Cruelty to a Dog – Conisborough Woman’s ‘Temper

February 1925

Cruelty to a Dog
Conisborough Woman’s ‘Temper

At Doncaster, on Tuesday, Martha Chandler, a married woman, of Conisborough, was fined 40s. for cruelty to a dog. She was stated to have thrown the dog over the bridge over the Don at Conisborough, a distance of about 30 feet, and and left it struggling in the water.

A miller named John James Rockcliff, of Cadeby, said he saw a crowd on the bridge on the night of 13th January, watching the struggles of the dog, which was trying to get out of the water, but could not because it was up against the pillar of the bridge.
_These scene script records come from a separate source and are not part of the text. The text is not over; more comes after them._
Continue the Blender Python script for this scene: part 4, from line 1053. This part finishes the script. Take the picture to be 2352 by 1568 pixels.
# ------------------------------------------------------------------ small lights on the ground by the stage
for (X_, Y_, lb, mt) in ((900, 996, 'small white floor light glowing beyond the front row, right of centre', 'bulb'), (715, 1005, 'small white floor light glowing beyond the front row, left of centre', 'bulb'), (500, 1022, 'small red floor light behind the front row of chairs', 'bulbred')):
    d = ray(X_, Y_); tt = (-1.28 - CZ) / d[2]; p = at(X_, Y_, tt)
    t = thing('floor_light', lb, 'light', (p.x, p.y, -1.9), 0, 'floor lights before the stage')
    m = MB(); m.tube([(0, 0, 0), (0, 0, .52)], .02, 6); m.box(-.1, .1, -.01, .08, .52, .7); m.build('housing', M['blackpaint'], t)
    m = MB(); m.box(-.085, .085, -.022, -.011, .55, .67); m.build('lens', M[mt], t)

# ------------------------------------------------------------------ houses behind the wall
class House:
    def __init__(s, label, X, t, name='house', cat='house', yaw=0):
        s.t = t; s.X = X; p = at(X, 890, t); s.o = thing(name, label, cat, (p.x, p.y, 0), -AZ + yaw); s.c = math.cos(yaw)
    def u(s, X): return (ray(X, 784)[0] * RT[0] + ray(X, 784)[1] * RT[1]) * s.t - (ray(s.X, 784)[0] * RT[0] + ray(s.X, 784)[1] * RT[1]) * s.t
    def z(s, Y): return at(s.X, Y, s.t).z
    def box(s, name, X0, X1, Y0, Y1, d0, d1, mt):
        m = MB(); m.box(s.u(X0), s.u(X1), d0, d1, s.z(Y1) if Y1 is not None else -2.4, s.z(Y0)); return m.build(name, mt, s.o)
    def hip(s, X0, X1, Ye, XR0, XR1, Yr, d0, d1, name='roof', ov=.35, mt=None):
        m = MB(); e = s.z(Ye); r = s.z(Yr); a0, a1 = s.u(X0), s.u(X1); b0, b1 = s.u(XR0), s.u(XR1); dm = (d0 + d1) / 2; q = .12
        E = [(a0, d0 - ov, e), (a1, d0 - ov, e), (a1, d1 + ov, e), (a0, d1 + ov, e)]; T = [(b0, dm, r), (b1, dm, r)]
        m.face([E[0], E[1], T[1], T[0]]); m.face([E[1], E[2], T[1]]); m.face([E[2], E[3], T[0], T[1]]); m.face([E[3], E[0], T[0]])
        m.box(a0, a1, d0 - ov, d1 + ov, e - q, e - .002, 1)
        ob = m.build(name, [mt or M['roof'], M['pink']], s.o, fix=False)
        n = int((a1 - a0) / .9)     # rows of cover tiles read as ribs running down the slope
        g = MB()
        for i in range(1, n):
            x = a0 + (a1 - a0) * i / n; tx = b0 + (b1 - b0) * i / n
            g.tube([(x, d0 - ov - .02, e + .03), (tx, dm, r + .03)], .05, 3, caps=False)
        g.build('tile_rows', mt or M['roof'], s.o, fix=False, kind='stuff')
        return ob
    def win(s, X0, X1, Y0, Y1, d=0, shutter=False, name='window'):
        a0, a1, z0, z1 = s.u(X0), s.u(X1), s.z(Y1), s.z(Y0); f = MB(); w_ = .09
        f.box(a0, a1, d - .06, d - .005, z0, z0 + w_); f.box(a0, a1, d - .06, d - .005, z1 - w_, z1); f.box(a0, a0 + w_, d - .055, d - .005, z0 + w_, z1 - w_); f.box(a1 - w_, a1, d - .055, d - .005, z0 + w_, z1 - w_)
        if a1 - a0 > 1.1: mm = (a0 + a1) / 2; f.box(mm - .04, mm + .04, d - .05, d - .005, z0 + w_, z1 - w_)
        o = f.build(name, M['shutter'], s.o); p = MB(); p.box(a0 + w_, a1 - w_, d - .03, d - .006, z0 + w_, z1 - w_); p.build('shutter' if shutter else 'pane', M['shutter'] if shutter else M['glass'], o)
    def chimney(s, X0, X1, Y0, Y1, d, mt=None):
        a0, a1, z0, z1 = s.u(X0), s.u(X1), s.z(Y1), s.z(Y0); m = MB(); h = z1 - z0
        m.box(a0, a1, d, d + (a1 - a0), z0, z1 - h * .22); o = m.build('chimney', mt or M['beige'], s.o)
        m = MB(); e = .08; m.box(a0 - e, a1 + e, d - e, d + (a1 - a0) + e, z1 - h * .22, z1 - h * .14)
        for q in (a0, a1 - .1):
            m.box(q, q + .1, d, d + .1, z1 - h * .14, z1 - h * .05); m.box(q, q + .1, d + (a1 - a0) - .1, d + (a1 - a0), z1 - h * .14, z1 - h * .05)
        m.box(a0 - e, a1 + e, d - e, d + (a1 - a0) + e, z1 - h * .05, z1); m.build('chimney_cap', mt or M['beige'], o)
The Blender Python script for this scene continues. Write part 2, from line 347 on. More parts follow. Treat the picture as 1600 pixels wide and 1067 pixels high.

He leaned over but could not reach it. With the aid of a crooked stick he got it ashore. It could hardly breathe, and it was a quarter of an hour before it could get its feet and stagger off home.

He saw defendant leaving the bridge as he approached. P.C. Franklin said that when he spoke to Chandler about the matter, she said ‘Yes, the dog had bit me, I took it to the river to drown it and I threw it off the bridge. It was done in a temper.’ 

To the magistrates, Chandler said she had ‘been away with her head,’ and when she had ‘those bouts’ she hardly knew what she did. She did not intend to do away with the dog – she was ‘too fond of her.’ She came home covered with mud, and witness had just bathed her the day before. ‘My temper got the better of me.’